## [Material provided]

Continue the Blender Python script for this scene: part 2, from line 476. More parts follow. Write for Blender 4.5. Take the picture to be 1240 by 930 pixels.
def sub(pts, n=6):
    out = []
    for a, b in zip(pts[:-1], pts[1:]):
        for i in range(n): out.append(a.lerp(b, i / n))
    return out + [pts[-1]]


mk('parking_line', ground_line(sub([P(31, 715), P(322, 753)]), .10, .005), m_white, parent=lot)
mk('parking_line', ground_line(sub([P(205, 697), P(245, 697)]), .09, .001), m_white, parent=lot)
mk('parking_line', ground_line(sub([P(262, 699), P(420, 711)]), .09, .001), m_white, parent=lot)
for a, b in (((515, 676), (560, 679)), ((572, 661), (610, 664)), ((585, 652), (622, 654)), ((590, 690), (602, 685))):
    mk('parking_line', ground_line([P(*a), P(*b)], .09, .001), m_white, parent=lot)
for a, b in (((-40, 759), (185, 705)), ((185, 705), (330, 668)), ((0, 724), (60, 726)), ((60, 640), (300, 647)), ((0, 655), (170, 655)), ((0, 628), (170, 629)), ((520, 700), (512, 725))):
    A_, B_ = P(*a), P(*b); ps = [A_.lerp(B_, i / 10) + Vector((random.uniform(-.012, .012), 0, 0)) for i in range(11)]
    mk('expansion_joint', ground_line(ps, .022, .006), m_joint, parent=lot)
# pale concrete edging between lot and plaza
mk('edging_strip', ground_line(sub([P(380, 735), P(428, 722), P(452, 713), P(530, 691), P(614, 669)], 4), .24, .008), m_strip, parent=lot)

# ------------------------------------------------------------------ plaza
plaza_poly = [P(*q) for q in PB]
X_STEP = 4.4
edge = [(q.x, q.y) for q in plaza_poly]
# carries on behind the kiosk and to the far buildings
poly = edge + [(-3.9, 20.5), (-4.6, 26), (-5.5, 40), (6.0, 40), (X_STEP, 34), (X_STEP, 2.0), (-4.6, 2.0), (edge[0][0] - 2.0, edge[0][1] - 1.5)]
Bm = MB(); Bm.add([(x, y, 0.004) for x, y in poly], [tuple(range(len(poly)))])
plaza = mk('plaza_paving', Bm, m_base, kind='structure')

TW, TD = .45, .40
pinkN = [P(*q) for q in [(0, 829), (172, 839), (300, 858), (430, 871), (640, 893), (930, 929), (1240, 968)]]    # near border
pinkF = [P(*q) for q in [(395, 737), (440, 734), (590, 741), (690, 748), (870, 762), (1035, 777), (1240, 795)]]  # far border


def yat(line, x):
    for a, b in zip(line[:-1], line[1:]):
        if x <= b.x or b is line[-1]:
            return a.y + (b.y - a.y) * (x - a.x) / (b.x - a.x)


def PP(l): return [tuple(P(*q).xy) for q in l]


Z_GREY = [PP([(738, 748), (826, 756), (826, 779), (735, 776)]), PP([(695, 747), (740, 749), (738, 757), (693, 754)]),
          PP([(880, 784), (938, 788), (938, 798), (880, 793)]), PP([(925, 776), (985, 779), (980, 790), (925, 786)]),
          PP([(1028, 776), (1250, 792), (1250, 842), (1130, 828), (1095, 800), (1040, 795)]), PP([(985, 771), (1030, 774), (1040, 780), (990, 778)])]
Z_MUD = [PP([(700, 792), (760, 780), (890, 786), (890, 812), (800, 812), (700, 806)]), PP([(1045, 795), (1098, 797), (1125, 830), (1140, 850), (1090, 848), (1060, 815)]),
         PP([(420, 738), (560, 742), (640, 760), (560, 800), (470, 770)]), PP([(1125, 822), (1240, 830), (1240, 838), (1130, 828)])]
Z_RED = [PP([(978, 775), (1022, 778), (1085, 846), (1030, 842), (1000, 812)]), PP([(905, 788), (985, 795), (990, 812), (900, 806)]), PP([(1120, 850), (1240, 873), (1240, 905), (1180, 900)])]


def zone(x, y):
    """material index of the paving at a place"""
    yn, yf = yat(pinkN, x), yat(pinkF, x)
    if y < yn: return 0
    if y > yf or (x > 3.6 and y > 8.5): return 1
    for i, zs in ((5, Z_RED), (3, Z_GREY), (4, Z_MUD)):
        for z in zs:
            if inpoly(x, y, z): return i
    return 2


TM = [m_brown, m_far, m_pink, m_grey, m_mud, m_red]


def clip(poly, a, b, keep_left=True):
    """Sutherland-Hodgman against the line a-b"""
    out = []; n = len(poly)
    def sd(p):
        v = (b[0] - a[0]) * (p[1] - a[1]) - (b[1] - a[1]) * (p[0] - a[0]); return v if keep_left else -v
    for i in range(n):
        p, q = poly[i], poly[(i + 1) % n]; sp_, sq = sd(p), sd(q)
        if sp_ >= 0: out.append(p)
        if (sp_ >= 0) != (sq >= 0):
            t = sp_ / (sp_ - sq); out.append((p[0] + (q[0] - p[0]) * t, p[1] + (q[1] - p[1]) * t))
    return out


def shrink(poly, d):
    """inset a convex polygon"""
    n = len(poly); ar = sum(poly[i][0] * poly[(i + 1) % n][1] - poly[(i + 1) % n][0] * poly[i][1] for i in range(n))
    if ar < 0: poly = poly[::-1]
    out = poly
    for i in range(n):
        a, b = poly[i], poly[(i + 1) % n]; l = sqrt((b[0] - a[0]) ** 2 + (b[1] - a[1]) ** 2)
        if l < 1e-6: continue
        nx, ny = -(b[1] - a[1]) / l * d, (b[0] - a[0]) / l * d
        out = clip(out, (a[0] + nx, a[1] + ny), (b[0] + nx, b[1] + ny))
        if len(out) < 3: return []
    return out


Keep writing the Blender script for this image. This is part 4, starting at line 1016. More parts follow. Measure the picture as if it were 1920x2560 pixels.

## [Aim of the task]
Reproduce the entries above exactly.

## [Finished task]
Continue the Blender Python script for this scene: part 2, from line 476. More parts follow. Write for Blender 4.5. Take the picture to be 1240 by 930 pixels.
def sub(pts, n=6):
    out = []
    for a, b in zip(pts[:-1], pts[1:]):
        for i in range(n): out.append(a.lerp(b, i / n))
    return out + [pts[-1]]


mk('parking_line', ground_line(sub([P(31, 715), P(322, 753)]), .10, .005), m_white, parent=lot)
mk('parking_line', ground_line(sub([P(205, 697), P(245, 697)]), .09, .001), m_white, parent=lot)
mk('parking_line', ground_line(sub([P(262, 699), P(420, 711)]), .09, .001), m_white, parent=lot)
for a, b in (((515, 676), (560, 679)), ((572, 661), (610, 664)), ((585, 652), (622, 654)), ((590, 690), (602, 685))):
    mk('parking_line', ground_line([P(*a), P(*b)], .09, .001), m_white, parent=lot)
for a, b in (((-40, 759), (185, 705)), ((185, 705), (330, 668)), ((0, 724), (60, 726)), ((60, 640), (300, 647)), ((0, 655), (170, 655)), ((0, 628), (170, 629)), ((520, 700), (512, 725))):
    A_, B_ = P(*a), P(*b); ps = [A_.lerp(B_, i / 10) + Vector((random.uniform(-.012, .012), 0, 0)) for i in range(11)]
    mk('expansion_joint', ground_line(ps, .022, .006), m_joint, parent=lot)
# pale concrete edging between lot and plaza
mk('edging_strip', ground_line(sub([P(380, 735), P(428, 722), P(452, 713), P(530, 691), P(614, 669)], 4), .24, .008), m_strip, parent=lot)

# ------------------------------------------------------------------ plaza
plaza_poly = [P(*q) for q in PB]
X_STEP = 4.4
edge = [(q.x, q.y) for q in plaza_poly]
# carries on behind the kiosk and to the far buildings
poly = edge + [(-3.9, 20.5), (-4.6, 26), (-5.5, 40), (6.0, 40), (X_STEP, 34), (X_STEP, 2.0), (-4.6, 2.0), (edge[0][0] - 2.0, edge[0][1] - 1.5)]
Bm = MB(); Bm.add([(x, y, 0.004) for x, y in poly], [tuple(range(len(poly)))])
plaza = mk('plaza_paving', Bm, m_base, kind='structure')

TW, TD = .45, .40
pinkN = [P(*q) for q in [(0, 829), (172, 839), (300, 858), (430, 871), (640, 893), (930, 929), (1240, 968)]]    # near border
pinkF = [P(*q) for q in [(395, 737), (440, 734), (590, 741), (690, 748), (870, 762), (1035, 777), (1240, 795)]]  # far border


def yat(line, x):
    for a, b in zip(line[:-1], line[1:]):
        if x <= b.x or b is line[-1]:
            return a.y + (b.y - a.y) * (x - a.x) / (b.x - a.x)


def PP(l): return [tuple(P(*q).xy) for q in l]


Z_GREY = [PP([(738, 748), (826, 756), (826, 779), (735, 776)]), PP([(695, 747), (740, 749), (738, 757), (693, 754)]),
          PP([(880, 784), (938, 788), (938, 798), (880, 793)]), PP([(925, 776), (985, 779), (980, 790), (925, 786)]),
          PP([(1028, 776), (1250, 792), (1250, 842), (1130, 828), (1095, 800), (1040, 795)]), PP([(985, 771), (1030, 774), (1040, 780), (990, 778)])]
Z_MUD = [PP([(700, 792), (760, 780), (890, 786), (890, 812), (800, 812), (700, 806)]), PP([(1045, 795), (1098, 797), (1125, 830), (1140, 850), (1090, 848), (1060, 815)]),
         PP([(420, 738), (560, 742), (640, 760), (560, 800), (470, 770)]), PP([(1125, 822), (1240, 830), (1240, 838), (1130, 828)])]
Z_RED = [PP([(978, 775), (1022, 778), (1085, 846), (1030, 842), (1000, 812)]), PP([(905, 788), (985, 795), (990, 812), (900, 806)]), PP([(1120, 850), (1240, 873), (1240, 905), (1180, 900)])]


def zone(x, y):
    """material index of the paving at a place"""
    yn, yf = yat(pinkN, x), yat(pinkF, x)
    if y < yn: return 0
    if y > yf or (x > 3.6 and y > 8.5): return 1
    for i, zs in ((5, Z_RED), (3, Z_GREY), (4, Z_MUD)):
        for z in zs:
            if inpoly(x, y, z): return i
    return 2


TM = [m_brown, m_far, m_pink, m_grey, m_mud, m_red]


def clip(poly, a, b, keep_left=True):
    """Sutherland-Hodgman against the line a-b"""
    out = []; n = len(poly)
    def sd(p):
        v = (b[0] - a[0]) * (p[1] - a[1]) - (b[1] - a[1]) * (p[0] - a[0]); return v if keep_left else -v
    for i in range(n):
        p, q = poly[i], poly[(i + 1) % n]; sp_, sq = sd(p), sd(q)
        if sp_ >= 0: out.append(p)
        if (sp_ >= 0) != (sq >= 0):
            t = sp_ / (sp_ - sq); out.append((p[0] + (q[0] - p[0]) * t, p[1] + (q[1] - p[1]) * t))
    return out


def shrink(poly, d):
    """inset a convex polygon"""
    n = len(poly); ar = sum(poly[i][0] * poly[(i + 1) % n][1] - poly[(i + 1) % n][0] * poly[i][1] for i in range(n))
    if ar < 0: poly = poly[::-1]
    out = poly
    for i in range(n):
        a, b = poly[i], poly[(i + 1) % n]; l = sqrt((b[0] - a[0]) ** 2 + (b[1] - a[1]) ** 2)
        if l < 1e-6: continue
        nx, ny = -(b[1] - a[1]) / l * d, (b[0] - a[0]) / l * d
        out = clip(out, (a[0] + nx, a[1] + ny), (b[0] + nx, b[1] + ny))
        if len(out) < 3: return []
    return out


Keep writing the Blender script for this image. This is part 4, starting at line 1016. More parts follow. Measure the picture as if it were 1920x2560 pixels.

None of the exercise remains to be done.